上級編・写真加工で作る
このページでは、コンピューターならではの技法、写真加工を使ってGIFアニメを作っていこう。このページの講師は、GIFアニメ研究会より森田トコリさん。本業はデザイナー・イラストレーターだ。
そして今回の課題GIFはこちら。
GIFアニメ研究会より、歩くみかん
写真加工を使えば、こうやって現実にはあり得ない動き、かつ1ページ目に紹介したコマ撮りでは実現できないような動きも、作ることができる。
ちなみにこちらのコースは、使い慣れたフォトレタッチソフトがあることが前提。いつも使っているソフトをご用意ください。(Photoshop、GIMPなど)
根性と根気の勝負
まず、課題GIFができるまでの手順をご紹介しよう。
・フォークを刺したみかんを使って、みかんが歩く写真を撮影する ・全コマ文の写真を加工し、フォークをきれいさっぱり消す
50コマあったら50コマ分の加工作業が必要。講師にお迎えしたトコリさんの第一声は「根性と根気の勝負です」であった…。
手順1・みかんを選ぶ
五感を駆使して慎重に選ぶ
いきなりさっき言わなかった手順が登場した。
みかん選びのポイントは、ズバリ、皮の薄さ。皮が厚すぎると、剥いたときにポキポキ折れてしまうからだ。この時期のみかんは全体的に皮が厚くてむずかしいらしい。
…もちろん、みかんが登場しないアニメの場合はこの工程は必要ない。
主役が決まったら、皮を剥きやすいようによくほぐそう。
手順2・道具を使って写真を撮る
ここからはみかんを使わない人も必要な工程。道具を使って、コマに使う写真を撮っていく。
ここでポイントが4つ。
1.被写体の位置がずれないようにマーキングしておこう。ここでは机にセロハンテープを貼った。
2.カメラは動かないように台を使って撮ろう
3.被写体の位置がブレないように、カメラ側のガイドを使おう
4.ちょっと離れめの位置から、高解像度で撮る。まわりの余白を多めに確保しよう
1,2,3は、コマごとに背景や被写体の位置がずれてアニメがガタガタになるのを防ぐため。多少ガタガタしていてもそれはそれで味が出るけどね。
一番大事なのは、実は4。まわりに余白がないと、複数のコマで位置を合わせたとき、一部のコマだけ背景が足りなくなってしまうことがあるからだ。気をつけよう。
そして、いよいよみかんが歩くシーン。
思い切ってグサッといくと
みかんが立った!!
この状態で撮影していきます
あとは1ページ目のスマートフォンのときと同じように、全コマぶん撮影しよう。
あ、あと、なにもない背景だけの写真も1枚撮っておくといいです。あとでフォークを消すとき、その写真から背景をコピーしたりできるから。
手順3・画像の加工
写真が撮れたら、パソコンに取り込んでレタッチソフトで加工だ。
ここでは撮影した原寸のまま、高解像度で加工しよう。縮小するのは加工後のほうが、画像加工のあとが目立たなくなってよい。
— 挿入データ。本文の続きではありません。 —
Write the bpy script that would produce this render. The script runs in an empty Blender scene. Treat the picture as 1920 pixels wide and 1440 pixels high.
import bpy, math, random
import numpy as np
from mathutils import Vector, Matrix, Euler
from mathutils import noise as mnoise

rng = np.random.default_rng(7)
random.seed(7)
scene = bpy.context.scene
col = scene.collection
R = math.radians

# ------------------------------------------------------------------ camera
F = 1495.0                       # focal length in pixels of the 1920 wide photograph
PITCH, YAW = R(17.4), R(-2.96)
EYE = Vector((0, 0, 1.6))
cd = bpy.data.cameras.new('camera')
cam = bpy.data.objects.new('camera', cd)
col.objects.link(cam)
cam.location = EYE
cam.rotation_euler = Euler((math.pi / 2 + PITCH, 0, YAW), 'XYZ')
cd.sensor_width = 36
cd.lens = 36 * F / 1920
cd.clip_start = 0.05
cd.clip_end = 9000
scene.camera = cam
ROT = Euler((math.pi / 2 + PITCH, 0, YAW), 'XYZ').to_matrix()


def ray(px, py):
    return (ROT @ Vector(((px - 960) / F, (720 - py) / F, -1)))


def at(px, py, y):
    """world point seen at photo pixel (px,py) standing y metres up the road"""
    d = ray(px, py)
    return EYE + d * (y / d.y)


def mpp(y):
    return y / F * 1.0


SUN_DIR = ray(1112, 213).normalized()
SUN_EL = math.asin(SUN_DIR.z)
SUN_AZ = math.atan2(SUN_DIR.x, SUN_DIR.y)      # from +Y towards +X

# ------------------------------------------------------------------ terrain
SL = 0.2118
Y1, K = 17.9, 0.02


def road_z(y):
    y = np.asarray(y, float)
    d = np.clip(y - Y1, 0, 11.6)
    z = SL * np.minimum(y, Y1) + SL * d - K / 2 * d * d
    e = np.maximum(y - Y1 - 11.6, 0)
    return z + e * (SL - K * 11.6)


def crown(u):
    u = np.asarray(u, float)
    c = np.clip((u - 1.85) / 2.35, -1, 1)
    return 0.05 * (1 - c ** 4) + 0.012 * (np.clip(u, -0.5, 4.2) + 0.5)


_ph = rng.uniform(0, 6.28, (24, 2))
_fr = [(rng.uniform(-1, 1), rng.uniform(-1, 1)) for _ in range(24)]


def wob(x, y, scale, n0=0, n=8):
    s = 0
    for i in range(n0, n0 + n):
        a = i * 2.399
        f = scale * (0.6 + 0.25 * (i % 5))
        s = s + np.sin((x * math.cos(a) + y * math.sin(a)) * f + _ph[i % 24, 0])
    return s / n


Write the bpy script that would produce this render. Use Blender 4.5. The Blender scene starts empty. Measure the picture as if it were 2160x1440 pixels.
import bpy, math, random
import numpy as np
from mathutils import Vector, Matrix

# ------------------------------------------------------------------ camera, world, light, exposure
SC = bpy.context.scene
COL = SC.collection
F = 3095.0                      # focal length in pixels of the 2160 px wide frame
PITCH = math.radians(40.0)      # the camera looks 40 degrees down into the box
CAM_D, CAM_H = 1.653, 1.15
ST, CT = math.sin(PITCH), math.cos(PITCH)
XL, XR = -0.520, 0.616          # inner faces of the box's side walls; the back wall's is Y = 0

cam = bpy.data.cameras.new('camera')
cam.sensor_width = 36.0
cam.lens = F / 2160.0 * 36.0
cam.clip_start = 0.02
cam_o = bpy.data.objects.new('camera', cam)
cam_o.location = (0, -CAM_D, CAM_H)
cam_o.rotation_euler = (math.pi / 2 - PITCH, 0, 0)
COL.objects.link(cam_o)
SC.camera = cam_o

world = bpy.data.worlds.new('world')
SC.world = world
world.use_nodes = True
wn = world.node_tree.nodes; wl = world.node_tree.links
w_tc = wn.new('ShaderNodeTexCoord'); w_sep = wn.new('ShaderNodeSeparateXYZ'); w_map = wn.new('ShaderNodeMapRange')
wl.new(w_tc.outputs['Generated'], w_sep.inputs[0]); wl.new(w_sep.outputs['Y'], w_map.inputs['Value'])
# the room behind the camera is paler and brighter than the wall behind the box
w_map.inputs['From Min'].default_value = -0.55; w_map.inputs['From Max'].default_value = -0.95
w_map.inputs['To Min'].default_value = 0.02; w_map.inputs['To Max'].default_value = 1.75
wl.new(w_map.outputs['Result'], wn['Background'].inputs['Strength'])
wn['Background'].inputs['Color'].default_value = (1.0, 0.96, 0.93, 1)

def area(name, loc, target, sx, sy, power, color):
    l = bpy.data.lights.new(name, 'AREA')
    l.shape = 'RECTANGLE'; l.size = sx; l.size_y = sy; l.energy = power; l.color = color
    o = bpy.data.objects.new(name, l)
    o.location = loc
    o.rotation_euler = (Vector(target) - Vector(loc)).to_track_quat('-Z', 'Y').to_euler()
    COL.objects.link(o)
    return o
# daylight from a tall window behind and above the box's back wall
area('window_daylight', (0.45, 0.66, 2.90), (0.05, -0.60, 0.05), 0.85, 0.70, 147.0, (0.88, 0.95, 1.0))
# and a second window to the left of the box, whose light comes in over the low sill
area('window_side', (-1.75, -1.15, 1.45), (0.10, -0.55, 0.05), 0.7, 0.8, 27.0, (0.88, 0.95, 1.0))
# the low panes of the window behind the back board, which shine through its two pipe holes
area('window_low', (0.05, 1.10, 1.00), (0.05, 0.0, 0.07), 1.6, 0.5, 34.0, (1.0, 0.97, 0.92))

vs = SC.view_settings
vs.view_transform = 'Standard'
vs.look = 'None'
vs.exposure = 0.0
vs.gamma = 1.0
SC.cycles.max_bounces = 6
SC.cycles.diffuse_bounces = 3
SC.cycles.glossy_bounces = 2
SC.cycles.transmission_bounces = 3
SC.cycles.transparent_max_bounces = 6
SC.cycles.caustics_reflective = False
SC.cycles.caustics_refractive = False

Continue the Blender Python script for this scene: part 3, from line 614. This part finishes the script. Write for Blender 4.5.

なお、以下画面写真はphotoshopなので、他のソフトを使っている方は適当に読み替えてください。
まず全コマをバーッとレイヤーにして
道具を消すときは、スタンプツールなどを使うか、背景だけを撮っておいた写真からコピペする、などなどいろんな方法がある。やりやすい方法で試してみてください。
やりかたはいろいろあるとおもうんだけど、とにかく小道具が消えればOK!これをコマの数だけ繰り返します…。
ちなみにここでは道具を消す加工をしたけど、ほかの加工をすることももちろん可能。画像に特殊効果をつけたり、違う画像を合成したり。レタッチソフト(と根気)があればどんなアニメでも作れます!
手順4・アニメーションGIFにする
縮小はさいごに
加工ができたらコマごとの位置合わせをして、余分な部分をトリミング。さらにアニメーションGIFは容量が大きくなりがちなので、画像を縮小して小さいサイズにしよう。
コンパクトな画像になったら、いよいよアニメ化。アニメ化のやり方はGIMPならこのページ(この続きだと9から)、Photoshopならこのページ(ウィンドウが出てない場合は「ウィンドウ」>「アニメーション」を選択してから操作)を見てください。
こうしてできたのがこの作品
絵コンテ書くのもよし
必須の手順じゃないので飛ばしたけど、トコリさんはこの制作の前にあらかじめ絵コンテ的なものを作っていた。
絶対いるものじゃないけど、撮影のときは他にいろいろ気を遣う要素が多いので、撮る物があらかじめこうやって見えていると楽かもしれない。